Acting US Defence Secretary Patrick Shanahan said on 31 May that he is unaware of plans to create a joint working group with Turkey on the S-400 issue, which were reported on earlier in the day.
"I haven't heard of the joint study group", he said during the Asia Security Summit in Singapore.
Shanahan reiterated his stance on the problem with Turkey's acquisition of Russian air defence systems, arguing that the S-400 is incompatible with the F-35 and that therefore the US shouldn't sell the latter to Ankara.
"The S-400 is designed to shoot down the F-35. They are natural enemies, that's the fundamental reason", he said.

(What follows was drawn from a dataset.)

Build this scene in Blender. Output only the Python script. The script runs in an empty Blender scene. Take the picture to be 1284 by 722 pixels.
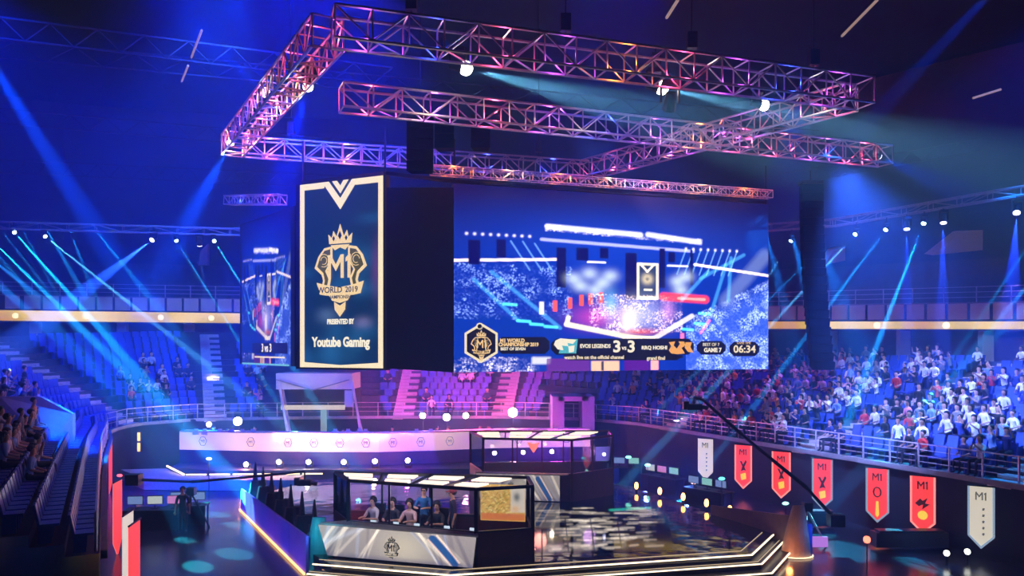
import bpy, bmesh, math, random
import numpy as np
from mathutils import Vector, Matrix
random.seed(7)
S = bpy.context.scene
C = S.collection
# ------------------------------------------------------------------ camera
EYE = 7.0                       # eye height over the arena floor, metres
cam = bpy.data.cameras.new('camera'); cam_ob = bpy.data.objects.new('camera', cam); C.objects.link(cam_ob)
cam_ob.location = (0, 0, EYE); cam_ob.rotation_euler = (math.pi/2, 0, 0)
cam.sensor_width = 36; cam.lens = 1000/1284*36; cam.shift_y = 74/1284; cam.clip_end = 400
S.camera = cam_ob
# ------------------------------------------------------------------ world, exposure
w = bpy.data.worlds.new('night'); S.world = w; w.use_nodes = True
w.node_tree.nodes['Background'].inputs[0].default_value = (.01, .015, .12, 1)
w.node_tree.nodes['Background'].inputs[1].default_value = .3
S.view_settings.view_transform = 'Standard'; S.view_settings.look = 'None'
S.view_settings.exposure = 0.0; S.view_settings.gamma = 1; S.view_settings.use_curve_mapping = False
S.cycles.volume_bounces = 0; S.cycles.sample_clamp_direct = 0; S.cycles.max_bounces = 5; S.cycles.diffuse_bounces = 2; S.cycles.glossy_bounces = 3
S.cycles.transparent_max_bounces = 12; S.cycles.sample_clamp_indirect = 4

def P(px, py, Y):               # a point of the arena at depth Y, surveyed from the stand
    return Vector(((px-642)*Y/1000, Y, EYE-(py-435)*Y/1000))
def G(px, py, z=0.0):           # a point standing on a level z
    Y = 1000*(EYE-z)/(py-435); return Vector(((px-642)*Y/1000, Y, z))
# ------------------------------------------------------------------ materials
MATS = {}
def mk(name, col, rough=.6, metal=0, nscale=6, var=.25, bump=0, objcol=False, spec=.5):
    if name in MATS: return MATS[name]
    m = bpy.data.materials.new(name); m.use_nodes = True; nt = m.node_tree; b = nt.nodes['Principled BSDF']
    b.inputs['Roughness'].default_value = rough; b.inputs['Metallic'].default_value = metal
    b.inputs['Specular IOR Level'].default_value = spec
    tc = nt.nodes.new('ShaderNodeTexCoord'); nz = nt.nodes.new('ShaderNodeTexNoise'); nz.inputs['Scale'].default_value = nscale
    nt.links.new(tc.outputs['Object'], nz.inputs['Vector'])
    mr = nt.nodes.new('ShaderNodeMapRange'); mr.inputs[3].default_value = 1-var; mr.inputs[4].default_value = 1+var
    nt.links.new(nz.outputs['Fac'], mr.inputs[0])
    mx = nt.nodes.new('ShaderNodeVectorMath'); mx.operation = 'SCALE'
    if objcol:
        oi = nt.nodes.new('ShaderNodeObjectInfo'); nt.links.new(oi.outputs['Color'], mx.inputs[0])
    else: mx.inputs[0].default_value = col[:3]
    nt.links.new(mr.outputs[0], mx.inputs['Scale']); nt.links.new(mx.outputs[0], b.inputs['Base Color'])
    if bump:
        bp = nt.nodes.new('ShaderNodeBump'); bp.inputs['Strength'].default_value = bump; bp.inputs['Distance'].default_value = .05
        nt.links.new(nz.outputs['Fac'], bp.inputs['Height']); nt.links.new(bp.outputs[0], b.inputs['Normal'])
    MATS[name] = m; return m
def em(name, col, s, base=(.02, .02, .02)):
    if name in MATS: return MATS[name]
    m = bpy.data.materials.new(name); m.use_nodes = True; b = m.node_tree.nodes['Principled BSDF']
    b.inputs['Base Color'].default_value = (*base, 1); b.inputs['Roughness'].default_value = .5
    b.inputs['Emission Color'].default_value = (*col, 1); b.inputs['Emission Strength'].default_value = s
    m.cycles.emission_sampling = 'NONE'; MATS[name] = m; return m
def led_attr(name, s):
    m = bpy.data.materials.new(name); m.use_nodes = True; nt = m.node_tree; b = nt.nodes['Principled BSDF']
    b.inputs['Base Color'].default_value = (.01, .01, .01, 1); b.inputs['Roughness'].default_value = .5
    a = nt.nodes.new('ShaderNodeAttribute'); a.attribute_name = 'Col'
    nt.links.new(a.outputs['Color'], b.inputs['Emission Color']); b.inputs['Emission Strength'].default_value = s; m.cycles.emission_sampling = 'NONE'
    return m
black = mk('black_paint', (.008, .008, .012), .5)
drape = mk('black_drape', (.012, .010, .022), .8, nscale=2, var=.5, bump=.3)
alu = mk('aluminium', (.75, .72, .74), .35, .85, var=.12)
steel = mk('rail_steel', (.55, .55, .62), .4, .3, var=.15)
concrete = mk('concrete', (.30, .30, .34), .8, nscale=3, var=.3, bump=.2)
concrete_dark = mk('concrete_dark', (.07, .07, .10), .85, nscale=3, var=.4, bump=.2)
white_panel = mk('white_panel', (.7, .7, .72), .6, nscale=2, var=.15)
ceil_m = mk('ceiling_dark', (.005, .006, .014), .9, nscale=.4, var=.6)
seat_m = mk('seat_plastic', (.05, .10, .55), .45, nscale=1.5, var=.35)
purple_cloth = mk('barrier_cloth', (.22, .12, .9), .6, nscale=1.5, var=.35)
wood_dark = mk('booth_maroon', (.06, .012, .022), .5, nscale=8, var=.4)
skin_m = mk('skin', (.55, .33, .24), .55, var=.1)
skin_d = mk('skin_dark', (.32, .18, .12), .55, var=.1)
shirt_m = mk('shirt', (.5, .5, .5), .8, nscale=12, var=.15, objcol=True)
pants_m = mk('trousers', (.02, .022, .045), .8, nscale=12)
hair_m = mk('hair', (.012, .009, .008), .55)
white_led = em('white_strip', (1, .85, .68), 2.6)
gold_led = em('gold_print', (1, .74, .42), .9)
cream_led = em('cream_print', (1, .93, .78), 1.0)
lens_w = em('lamp_lens', (1, .92, .8), 30)
lens_c = em('cyan_lens', (.5, .95, 1), 14)
lens_b = em('blue_lens', (.45, .5, 1), 8)
lens_o = em('orange_lens', (1, .42, .12), 10)
lens_p = em('pink_lens', (1, .45, .75), 16)
# glossy dark dance-floor finish
deck_m = bpy.data.materials.new('glossy_deck'); deck_m.use_nodes = True
nt = deck_m.node_tree; b = nt.nodes['Principled BSDF']
b.inputs['Base Color'].default_value = (.03, .03, .04, 1); b.inputs['Roughness'].default_value = .06; b.inputs['IOR'].default_value = 2.2
tc = nt.nodes.new('ShaderNodeTexCoord'); n1 = nt.nodes.new('ShaderNodeTexNoise'); n1.inputs['Scale'].default_value = 1.1; n1.inputs['Detail'].default_value = 1.5
bp = nt.nodes.new('ShaderNodeBump'); bp.inputs['Strength'].default_value = .35; bp.inputs['Distance'].default_value = .06
nt.links.new(tc.outputs['Object'], n1.inputs['Vector']); nt.links.new(n1.outputs['Fac'], bp.inputs['Height']); nt.links.new(bp.outputs[0], b.inputs['Normal'])
floor_m = mk('arena_floor', (.05, .055, .085), .22, nscale=1.2, var=.35, bump=.12)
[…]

US President Donald Trump has accepted an offer by his Turkish colleague Recep Tayyip Erdogan to create a working group on Russian S-400 air defence systems, which will be procured by Ankara this summer, Turkish NTV reported.
"Trump reacted positively to Erdogan's proposal to create a working group on S-400", the media's source said.

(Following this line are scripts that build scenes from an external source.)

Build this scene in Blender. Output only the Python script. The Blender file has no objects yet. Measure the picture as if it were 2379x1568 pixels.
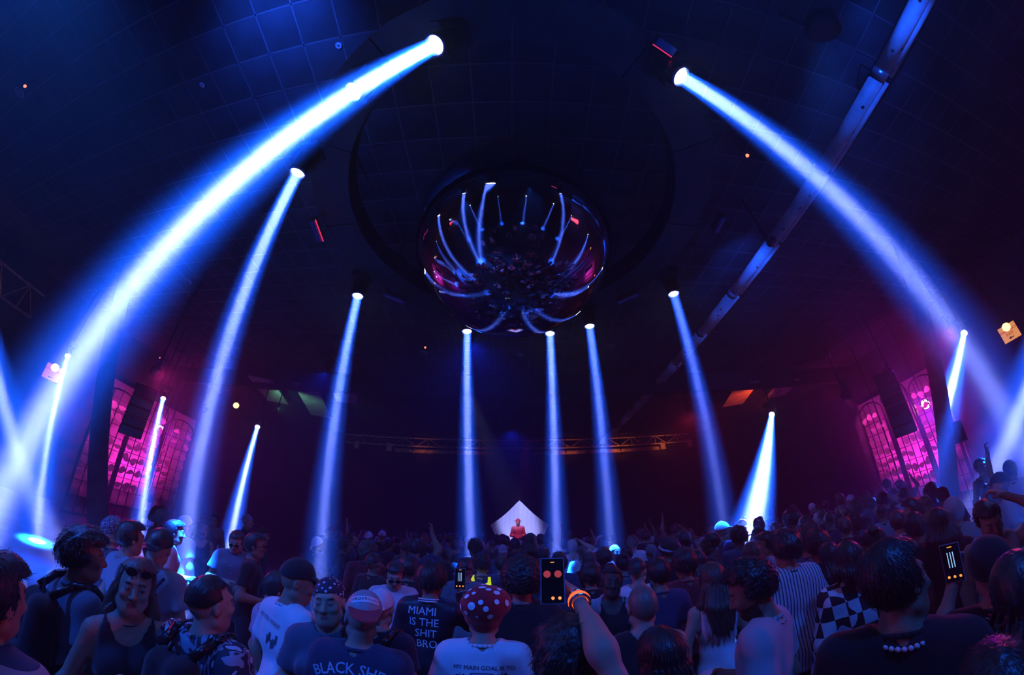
import bpy, math, random
import numpy as np
from mathutils import Vector, Matrix
PI = math.pi
rng = np.random.default_rng(7)
random.seed(7)
SC = bpy.context.scene
COL = SC.collection
CAMH = 1.95                      # camera height, held over the crowd
FPX, CXP, CYP = 793.0, 1189.5, 784.0
PITCH = math.radians(31.07)

# ------------------------------------------------------------------ camera (stereographic fisheye)
cam = bpy.data.objects.new('camera', bpy.data.cameras.new('camera'))
COL.objects.link(cam)
cam.location = (0, 0, CAMH)
cam.rotation_euler = (PI/2 + PITCH, 0, 0)
cam.data.type = 'PANO'
cam.data.sensor_width = 36.0
cam.data.sensor_height = 24.0
cy = cam.data
cy.panorama_type = 'FISHEYE_LENS_POLYNOMIAL'
cy.fisheye_fov = math.radians(190)
cy.fisheye_polynomial_k0 = 0.0
cy.fisheye_polynomial_k1, cy.fisheye_polynomial_k2, cy.fisheye_polynomial_k3, cy.fisheye_polynomial_k4 = [-c for c in (8.33999856e-02, -4.35588829e-06, -5.34612769e-05, 9.42421659e-07)]
cam.data.clip_start = 0.02
cam.data.clip_end = 200
SC.camera = cam
SC.view_settings.view_transform = 'Standard'
SC.view_settings.look = 'None'
SC.view_settings.gamma = 1.0
SC.view_settings.exposure = 0.0
SC.view_settings.use_curve_mapping = False
def ray(px, py):
    dx, dy = px-CXP, CYP-py
    r = max(math.hypot(dx, dy), 1e-9); th = 2*math.atan(r/(2*FPX))
    X, U, F = math.sin(th)*dx/r, math.sin(th)*dy/r, math.cos(th)
    return np.array([X, F*math.cos(PITCH)-U*math.sin(PITCH), F*math.sin(PITCH)+U*math.cos(PITCH)])
def at_height(px, py, z):        # point of the line of sight at world height z
    d = ray(px, py); return d*(z-CAMH)/d[2]+np.array([0, 0, CAMH])
def at_range(px, py, R):         # at horizontal distance R
    d = ray(px, py); return d*R/math.hypot(d[0], d[1])+np.array([0, 0, CAMH])

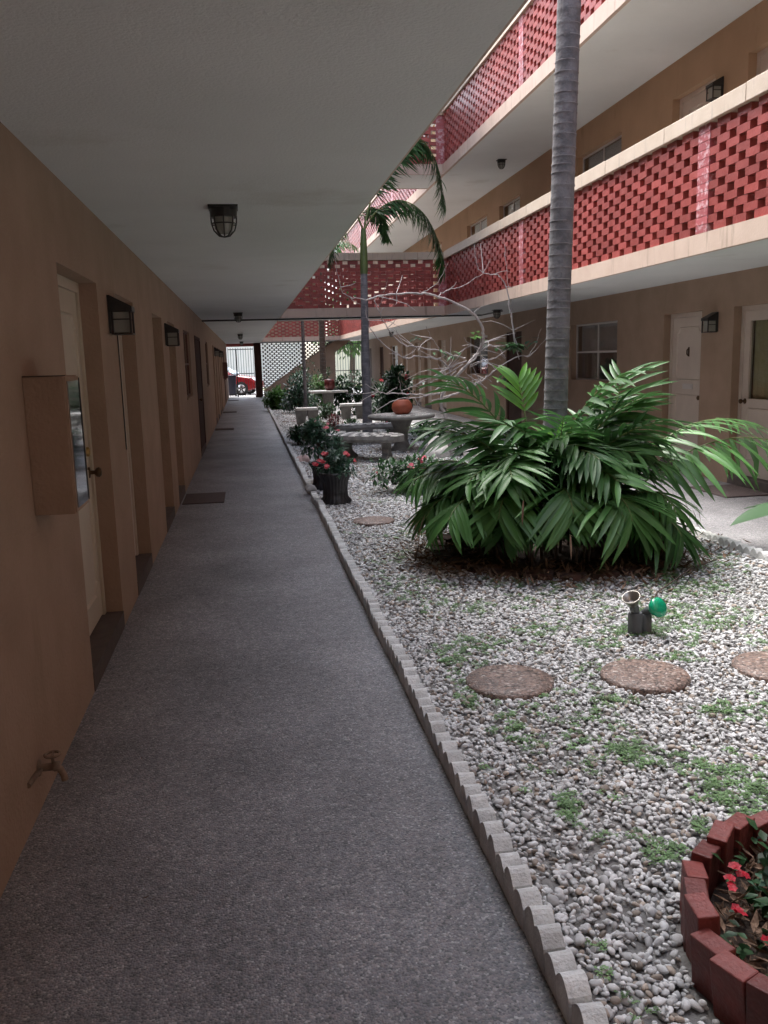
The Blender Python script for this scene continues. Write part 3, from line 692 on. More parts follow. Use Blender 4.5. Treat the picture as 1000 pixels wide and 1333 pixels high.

Erdogan earlier offered the US to form a joint working group to iron out Washington's concerns regarding the system being able to reveal the F-35's vulnerabilities to Moscow. He raised the issue of the working group on S-400 in a telephone conversation with Trump on Wednesday.
The US has been pressuring Turkey into abandoning the S-400 deal with Russia ever since it was inked in December 2017. Washington claims that the system will be incompatible with NATO equipment and that it will endanger F-35s, if they are operated by Turkey along with S-400s.

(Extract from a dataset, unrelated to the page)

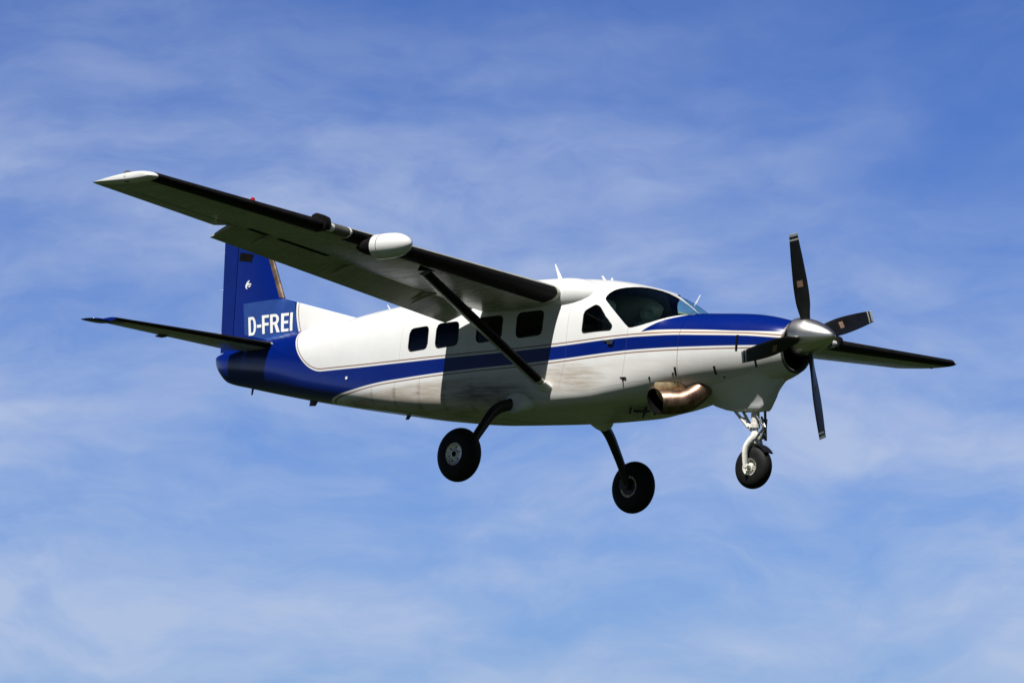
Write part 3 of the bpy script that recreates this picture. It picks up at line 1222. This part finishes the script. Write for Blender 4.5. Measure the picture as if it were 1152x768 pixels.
# dorsal fillet
bm = bmesh.new()
lp = []
for i in range(14):
    u = i / 13
    z = 0.05 + 0.745 * u
    a0 = 8.30 + (z - 0.40) / 0.39 * 1.88 if z > 0.40 else 8.30 - (0.40 - z) * 0.3
    a1 = 10.75
    tm = 0.07 + 0.09 * (1 - u) ** 5
    row_u, row_d = [], []
    for j in range(15):
        x = j / 14
        hw_ = tm * min(1.0, (x * (a1 - a0) / 1.6 + 0.0) ** 0.6) * 0.75
        row_u.append(V(a0 + (a1 - a0) * x, hw_, z))
        row_d.append(V(a0 + (a1 - a0) * x, -hw_, z))
    lp.append(row_u[::-1] + row_d[1:])
loft(bm, lp)
finish('dorsal_fin', bm, M_FIN, fin, True, 50)
# beacon
bm = bmesh.new()
pb = V(11.03, 0, 2.13)
revolve(bm, [(0.0, 0.05), (0.03, 0.05), (0.05, 0.036)], pb, Vector((0, 0, 1)), 20)
bc = finish('beacon', bm, M_WHITE, fin)
bm = bmesh.new()
revolve(bm, [(0.05, 0.036), (0.12, 0.036), (0.145, 0.028), (0.155, 0.010)], pb, Vector((0, 0, 1)), 20)
finish('beacon_lens', bm, M_RED, bc)


def on_fin(a, z, off):
    h = FIN.ray_cast(V(a, -1.5, z), Vector((0, 1, 0)))
    h2 = SKIN.ray_cast(V(a, -1.5, z), Vector((0, 1, 0)))
    return h, h2


bpy.context.view_layer.update()
dg = bpy.context.evaluated_depsgraph_get()
TAILSURF = []
for o in (fin, bpy.data.objects['dorsal_fin'], rud):
    b2 = bmesh.new()
    b2.from_mesh(o.data)
    TAILSURF.append(BVHTree.FromBMesh(b2))
    b2.free()
TAILSURF.append(SKIN)


def on_tail(a, z, off):
    best = None
    for s in TAILSURF:
        h = s.ray_cast(V(a, -2.0, z), Vector((0, 1, 0)))
        if h[0] is not None and (best is None or h[0].y < best):
            best = h[0].y
    if best is None:
        return None
    return V(a, best - off, z)


bm = bmesh.new()
patch_faces(bm, [(10.96, 0.725), (10.16, 0.785), (9.93, 0.722), (9.885, 0.6), (9.80, 0.40), (9.72, 0.20), (10.2, 0.165), (10.87, 0.275)], lambda a, z: on_tail(a, z, 0.004), 0.05)
finish('registration_panel', bm, M_PATCH, fin, True, 60)

LET = []      # convex pieces of the letters, unit height


def bar(x, x0, y0, x1, y1):
    LET.append([(x + x0, y0), (x + x1, y0), (x + x1, y1), (x + x0, y1)])


def bowl(x, o, i):
    """a bent stroke between an outer and an inner half ellipse: (straight x, centre y, rx, ry)"""
    def run(q):
        xs, cy, rx, ry = q
        return [(x + 0.19, cy + ry)] + [(x + xs + rx * math.cos(R(90 - 15 * k)), cy + ry * math.sin(R(90 - 15 * k))) for k in range(13)] + [(x + 0.19, cy - ry)]
    a_, b_ = run(o), run(i)
    for k in range(len(a_) - 1):
        LET.append([b_[k], a_[k], a_[k + 1], b_[k + 1]])


cx = 0.0
bar(cx, 0, 0, 0.19, 1)
bowl(cx, (0.34, 0.5, 0.27, 0.5), (0.32, 0.5, 0.11, 0.35))
cx += 0.68
bar(cx, 0, 0.37, 0.34, 0.53)
cx += 0.41
bar(cx, 0, 0, 0.19, 1); bar(cx, 0.19, 0.85, 0.53, 1); bar(cx, 0.19, 0.43, 0.50, 0.58)
cx += 0.61
bar(cx, 0, 0, 0.19, 1)
bowl(cx, (0.36, 0.715, 0.27, 0.285), (0.35, 0.715, 0.10, 0.14))
LET.append([(cx + 0.46, 0), (cx + 0.68, 0), (cx + 0.50, 0.45), (cx + 0.30, 0.428)])
cx += 0.77
bar(cx, 0, 0, 0.19, 1); bar(cx, 0.19, 0.85, 0.54, 1); bar(cx, 0.19, 0.43, 0.51, 0.58); bar(cx, 0.19, 0, 0.54, 0.15)
cx += 0.64
bar(cx, 0, 0, 0.19, 1)
LW = cx + 0.19
bm = bmesh.new()
for pc in LET:
    b2 = bmesh.new()
    patch_faces(b2, pc, lambda s_, t_: V(s_, 0, t_), 0.16)
    tmp = bpy.data.meshes.new('tmp')
    b2.to_mesh(tmp)
    b2.free()
    bm.from_mesh(tmp)
    bpy.data.meshes.remove(tmp)
for v in bm.verts:
    s, t_ = -v.co.x / LW, v.co.z
    a = 10.768 - 0.890 * s + 0.050 * t_
    z = 0.258 + 0.056 * s + 0.268 * t_
    v.co = on_tail(a, z, 0.009) or V(a, -0.1, z)
finish('registration_lettering', bm, M_LETTER, fin, False)
# small white bird-like mark on the fin
bm = bmesh.new()
for poly in ([(0, .45), (.12, .72), (.38, .95), (.66, 1.0), (.62, .86), (.42, .76), (.34, .62), (.62, .66), (.95, .60), (1.0, .46), (.62, .50), (.36, .42), (.30, .22), (.40, .02), (.16, .12), (.03, .28)], [(.52, .36), (.72, .40), (.96, .36), (.80, .24), (.58, .20)]):
    b2 = bmesh.new()
    patch_faces(b2, [(10.955 - 0.13 * p[0], 0.93 + 0.13 * p[1] + 0.01 * p[0]) for p in poly], lambda a, z: on_tail(a, z, 0.005), 0.06)
    tmp = bpy.data.meshes.new('tmp')
    b2.to_mesh(tmp)
    b2.free()
    bm.from_mesh(tmp)
    bpy.data.meshes.remove(tmp)
finish('fin_emblem', bm, M_LETTER, fin, False)

# tailplane
for sgn in (-1, 1):
    def tp(y):
        k = y / 2.9
        return 9.99 + 0.51 * k, 11.03 - 0.10 * k, 0.095 - 0.01 * k
    bm = bmesh.new()
    lp = []
    for i in range(13):
        y = 0.05 + 2.78 * i / 12
        l, e, z = tp(y)
        c = e - l
        f = lambda x: 5 * 0.11 * (0.2969 * math.sqrt(x) - 0.126 * x - 0.3516 * x * x + 0.2843 * x ** 3 - 0.1036 * x ** 4)
        xs = [0.62 * x for x in cosx(16)]
        th = R(3.2)
        P_ = lambda x, zz: V(l + c * x, sgn * y, z + zz * c - c * x * math.sin(th))
        lp.append([P_(x, f(x)) for x in xs][::-1] + [P_(x, -f(x)) for x in xs[1:]])
    loft(bm, lp)
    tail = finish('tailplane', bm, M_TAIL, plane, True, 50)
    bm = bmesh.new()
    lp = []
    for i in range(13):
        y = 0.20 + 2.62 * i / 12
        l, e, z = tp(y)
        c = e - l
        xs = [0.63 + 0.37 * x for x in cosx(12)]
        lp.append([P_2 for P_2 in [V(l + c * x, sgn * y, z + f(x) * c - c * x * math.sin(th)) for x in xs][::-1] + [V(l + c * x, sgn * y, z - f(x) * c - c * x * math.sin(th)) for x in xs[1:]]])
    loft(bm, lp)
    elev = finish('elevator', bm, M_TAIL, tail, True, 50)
    bm = bmesh.new()
    lp = []
    for j, (y, l2, e2, tk) in enumerate(((2.825, 10.60, 10.935, 0.15), (2.90, 10.58, 10.935, 0.14), (3.02, 10.60, 10.93, 0.12), (3.09, 10.66, 10.92, 0.09), (3.12, 10.74, 10.90, 0.05))):
        z = 0.05
        c = e2 - l2
        xs = cosx(12)
        g = lambda x: f(x) / 0.11 * tk
        lp.append([V(l2 + c * x, sgn * y, z + g(x) * c - c * x * 0.05) for x in xs][::-1] + [V(l2 + c * x, sgn * y, z - g(x) * c - c * x * 0.05) for x in xs[1:]])
    loft(bm, lp)
    finish('elevator_horn', bm, M_BLUE, elev, True, 60)
    bm = bmesh.new()
    lp = []
    for i in range(10):
        y = 0.30 + 2.535 * i / 9
        l, e, z = tp(y)
        c = e - l
        row = []
        for j in range(17):
            q = -1 + j / 8
            x = 0.11 * q * q
            zz = math.copysign(f(x), q) if q else 0
            row.append(V(l + c * x - 0.005, sgn * y, z - zz * c * 1.05 - c * x * math.sin(th)))
        lp.append(row)
    loft(bm, lp, closed=False)
    finish('deice_boot', bm, M_BOOT, tail, True, 60)
    bm = bmesh.new()
    revolve(bm, [(-0.12, 0.004), (-0.06, 0.022), (0.02, 0.028), (0.10, 0.018), (0.16, 0.004)], V(10.86, sgn * 1.62, 0.03), Vector((-1, 0, 0)), 12)
    finish('trim_tab_fairing', bm, M_BLACK, tail)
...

Under this pretext, Washington has repeatedly threatened to halt the procurement of F-35s by Ankara and even mulled moving the production of some of the jet's parts from Turkey to Europe. What is more, US officials have warned Ankara that it could fall under US sanctions over the deal with Moscow and may even lose NATO member status if it doesn't back off.
READ MORE: Pentagon: Turkey's S-400 Acquisition to Be Devastating to F-35 Programme
Ankara slammed Washington's actions, while at the same time assuring that S-400 won't pose any threat to NATO or F-35s. Erdogan has repeatedly insisted that Turkey will not abandon the deal and said that the deliveries of Russian defence systems will be made on schedule.